Through the narrow stone lines their tinny drone hounded me as I skipped from one village tourist site to the next, never quite escaping except in gloom of dusty, lonely alcoves in the back corners of ancestral temples.

Nevertheless, there was always just enough breathing room to admire the never-quite-the-same wood carvings that shaded the window light set in those distinct whitewashed walls.

I spent a few hours marching along with the crowds, snacking on a local style of tofu, and trying my best to imagine what the village would’ve been like in the 1850s as longhaired rebels crowded the lanes, or in the 1940s when a ragged band of communist soldiers including Mao Zedong made Hongcun a hotel during the Long March.

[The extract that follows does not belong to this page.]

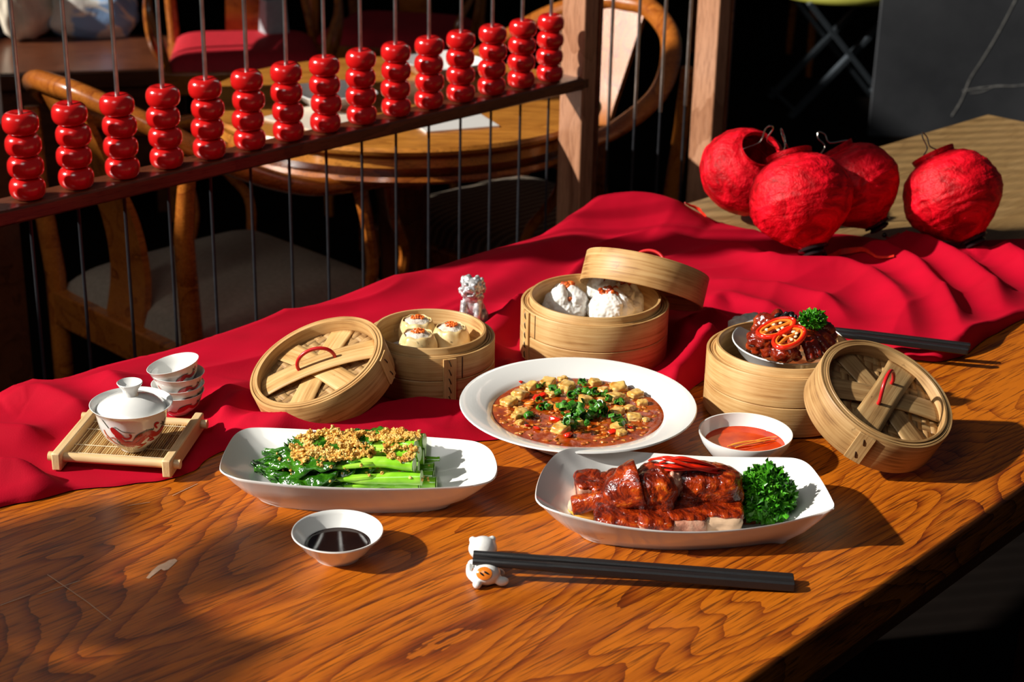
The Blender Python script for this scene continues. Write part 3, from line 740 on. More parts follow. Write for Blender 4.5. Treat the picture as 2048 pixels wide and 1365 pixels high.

By the time I felt like I’d marveled enough, there was just enough time left to try to make a quick tour of the bamboo sea a few kilometers up the road. The first cab refused to take me, saying that the traffic was too bad. I had a hard time believing it, as my destination was just up the road, and found room in a van instead.

Thirty minutes later, I was on the main road to the bamboo sea. I could still see the village gate through the choking exhaust of unmoving buses. Should’ve listened to the cabbie.

The time started to press one me. The van driver told me not to worry, I could just call him when I was done with the bamboo and he’d take me back to Tunxi. For about 500 yuan. The bus was 18. No thanks. I paid him 25 yuan for the 300 meters we’d moved and jumped out into the traffic jam.

As I walked along the road back to Hongcun, I tried to imagine the army of the Heavenly King tramping through the lush and sweltering hills around me. I tried to put myself behind the eyes of Zeng Guofan – commander of the Hunanese Provincial Army who would in 1864 finally capture Nanjing and bring an end to the war – as he peered into the winter mists from the mountain peaks to the north, unable to see his enemy, sure of his impending destruction, and paralyzed with fear and regret. And I tried to picture the barren and blackened earth that pushed the price of human flesh so high in Anhui in the last days of the Taiping Civil War that only the richest of folk could afford to eat their dead.

Around me, the yellow grasses swayed, peaceful and alive in the afternoon breeze.